Ces élections ont eu lieu à quelques jours des
commémorations du débarquement dont c’est cette année le quatre-vingtième
anniversaire. Ceux qui sont morts en 44 pour la liberté n’avaient guère plus de
vingt ans. Sont-ils morts pour rien ?
Ces élections sont le résultat de discours qui instillent le
mensonge. Il n’est pas possible de vivre en 2024, de profiter de la
mondialisation, et de vouloir se replier sur un pré-carré à défendre. Le Brexit
le montre à l’évidence. Ce n’est pas parce que depuis des années, les
gouvernements servent la soupe aux plus riches et stigmatisent les gens simples
que la haine des moins chanceux et installés est la solution. Nous ne savons
vivre sans la soi-disant déferlante migratoire puisque presque aucun natif ne
veut des petits-boulots : aides-soignantes, personnels de restauration,
éboueurs, manœuvres et manutentionnaires, surveillants de prison, techniciens
de surface, bouchers d’abattoir et j’en passe ; en une proportion
considérable, des personnes étrangères ou d’origine étrangère.

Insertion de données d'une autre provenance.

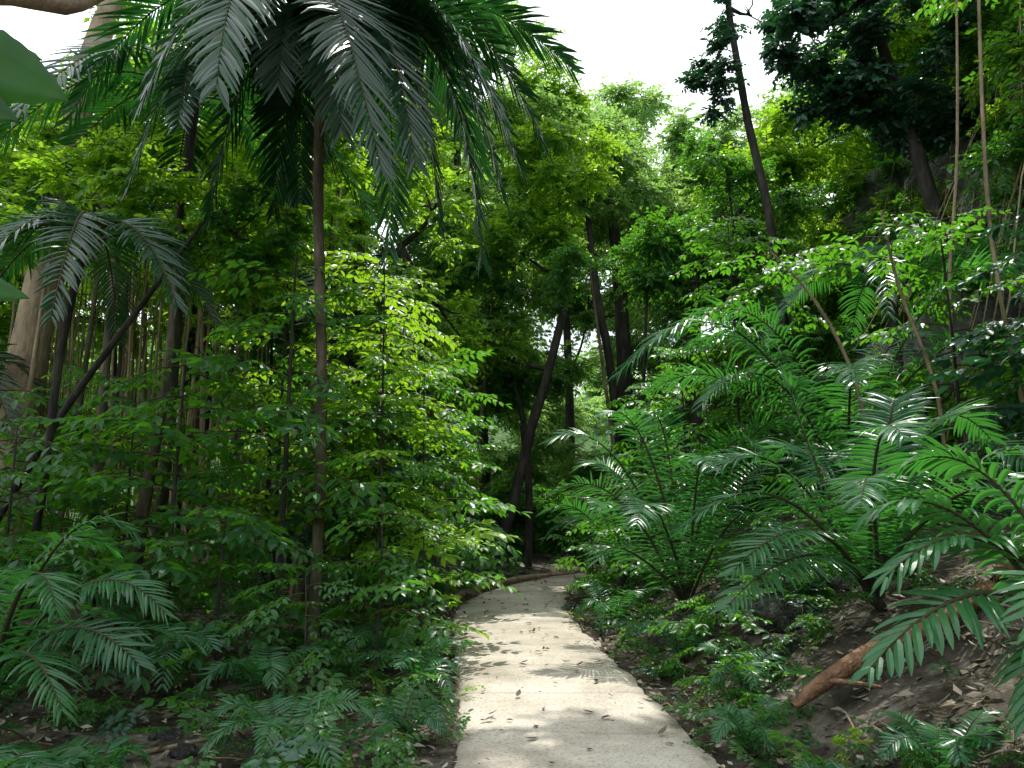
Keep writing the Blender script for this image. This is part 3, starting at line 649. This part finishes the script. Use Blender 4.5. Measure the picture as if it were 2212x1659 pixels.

Pourtant, combien sont d’origine non-française parmi ceux-mêmes
qui gouvernent, Sarkozy, Balladur, Valls, Attal, Dati, Zemmour, Bardella, etc.
Qui parmi ceux qui ont donné leur voix à l’extrémisme vit dans les quartiers
qui seraient zone de non-droit ? Dans les campagnes de France, là où comme
dit l’autre, « la terre ne ment pas », la République doit effectivement
regagner du terrain : au chevet de la démocratie malade, les régimes
autoritaires se précipitent, mais ce n’est pas pour visiter une malade, c’est
pour soutirer l’héritage !
Qui peut croire que l’individu existe sans l’autre, le
différent ? Qui peut prétendre accueillir le différent s’il lui impose de
renoncer à ses différences pour vivre « comme chez nous » ? Qui
peut ignorer que les grandes puissances économiques, Chine, Russie, Etats-Unis
et Europe occidentale (plus quelques autres) pillent les pays pauvres et s’étonner
que leurs ressortissants viennent là où il y a de l’argent ? Qui peut décemment
bafouer les valeurs de l’Occident pour, comble de la contradiction, les
défendre, se retirer des traités internationaux, remettre en cause le droit des
réfugiés, le droit à la migration. Qu’un riche migre, personne ne s’en inquiète.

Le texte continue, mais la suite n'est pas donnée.